What they're saying: "The Taliban have been conducting advance mapping of individuals prior to the take-over of all major cities," according to the document written by the Norwegian Center for Global Analyses, a group that provides intelligence assessments to the UN.

  • "There are priority lists of individuals and unit affiliations to be arrested including intelligence service, SOF units, police and armed forces," says the document, dated Wednesday.
  • The document also includes a letter, believed to have been sent by the Taliban to someone in Afghanistan who had worked with the U.S. and U.K., that instructs the recipient to report to the headquarters of the "Military and Intelligence Commission of Islamic Emirate of Afghanistan."
  • "If you do not report to the Commission, your family members will be arrested instead, and you are responsible for this," reads the letter, translated from Pashto by the Norwegian Center for Global Analyses.
  • The document was first reported by the New York Times.

The big picture: The findings outlined in the UN document come amid several reports of targeted killings by the Taliban.

  • Militants with the group were "hunting" for a Deutsche Welle journalist and shot dead a member of his family, according to the German broadcaster. Another family member was seriously injured. The journalist now works in Germany.
  • "The killing of a close relative of one of our editors by the Taliban yesterday is inconceivably tragic, and testifies to the acute danger in which all our employees and their families in Afghanistan find themselves," DW director general Peter Limbourg said Thursday.
  • "It is evident that the Taliban are already carrying out organized searches for journalists, both in Kabul and in the provinces. We are running out of time!"
  • Amnesty International said in a report published Thursday that Taliban fighters killed nine ethnic Hazara men after taking control of Afghanistan's Ghazni province last month. Hazaras are Shiite Muslims who were targeted by the Taliban during their previous rule.
  • Six of the men were shot and three were tortured to death, Amnesty said.

The Taliban have also violently cracked downon rare protests in several cities, as well as groups of Afghans hoping to get to the airport to flee the country.

  • The group opened fire on protesters waving the national flag in the eastern city of Asadabad on Thursday, killing several people, according to Reuters.
  • They violently broke up a protest of about 200 people in Kabul, per the New York Times.
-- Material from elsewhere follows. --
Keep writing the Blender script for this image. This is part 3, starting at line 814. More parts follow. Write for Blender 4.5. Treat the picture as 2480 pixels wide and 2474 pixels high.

The group also declared a curfew in the city of Khost after protests broke out.
  • Despite assuring the U.S. the new government would allow safe passage of civilians to the airport in Kabul, the Taliban have placed checkpoints outside its perimeter and have been violently pushing back those seeking to flee the country, according to the Wall Street Journal.

U.S. officials said Thursday that 7,000 people have been evacuated since Saturday, and an additional 6,000 people were ready to be flown out of the country.

  • The Biden administration has faced sharp criticism over its response to the rapid collapse of Afghanistan and its chaotic evacuation effort, including of Afghans who worked with the U.S..
  • President Biden told ABC News this week that U.S. troops will remain in Afghanistan until every American is evacuated, even if that means staying past the White House's Aug. 31 deadline for withdrawal.
  • Biden to scheduled speak later on Friday about the evacuation effort.